After we’ve worn that out, sometimes we discuss craft.
I like to ask my colleagues about their writing process, especially in those areas where we disagree (writer throw-down, anyone?)
I ask questions such as: Do you write in the early morning or the dead of night? Does your muse live at home, in a dedicated studio, at the beach, or at the local coffee shop? Do you write to music or demand silence? With or without chocolate? On the computer or in longhand on handmade paper? Mac or PC? Times New Roman or Courier?Do you seek critique from others, or does early feedback kill your creative spirit? Do you like to travel in a pack or seek isolation?
Do you do extensive outlining and preparation before you sit down to write, or do you just launch, assuming it will somehow work out? Once you begin to write, do you write headlong, barely pausing to eat or sleep, or do you write for two hours and quit for the day? Is your daily word count 250? 500? 1000? 2000? Do you measure your progress in pages? Words? Time? Pounds of cashews?
When you revise, do you edit their original draft, or rewrite the thing entirely from the first paragraph? (that notion gives me the shivery-shudders, but that’s just me). Do you write the entire piece, and then revise? Or revise as you go?
Do you look forward to sitting down in front of your computer—hand-stitched journal—audio recorder—private stenographer—to write, or is it actually painful? Do you have to be “in the mood” or do you create your mood by forcing the issue, by sitting down and getting your hand moving?
Ask a few dozen successful writers the answers to these questions, and you’ll get many different answers. There is no one right way to write, and very few unbreakable rules. The wisdom of other writers can be helpful to you—but writing by its nature is a solitary endeavor. Each person has to find her own best method, and her own true path.
4 comments:
All of the questions put forth evoke different feelings in me; but the one about rewriting from the first paragraph after the first draft is indeed chilling. It would have to be an awful first draft to do that.

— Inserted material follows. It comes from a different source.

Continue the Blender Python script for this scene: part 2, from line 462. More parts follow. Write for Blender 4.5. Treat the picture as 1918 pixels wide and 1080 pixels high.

I tend to begin to revise once I have three-quarters of the first draft done, which tends to produce more polished work at the beginning and rough parts to rub at the end. As for ending I never know what they will be until I get there.
When I write somthing, the process is always different. Sometimes I outline, others I do some stream of consciousness writing then write.
I always edit at the end, of each draft.
There's a book I'm writing for publish--I got the idea a few years ago while on the ride home from somewhere with my mom. I was thinking of how to dramatically start a book and WHOOSH! here comes this idea. I FINISHED it during the summer. I was so proud of it, thought it was the best writing in the world.
Then I went back and read it again sometime near the end of last year. I barely made it past the third chapter. It was awful. But I still loved the caricatures, and it was a good idea.
So I started to rewrite it from the beginning. I'm just got to chapter 36, page 101. And I barely recognise the story. Practically the only things that didn't change were the caricature's names and the VERY BASIC PLOT--defeat the bad guy.
It's hard word, but it's worth it. And knowing that I've finished it once makes it easier to finish it again, although writer's block still comes after certain chapters.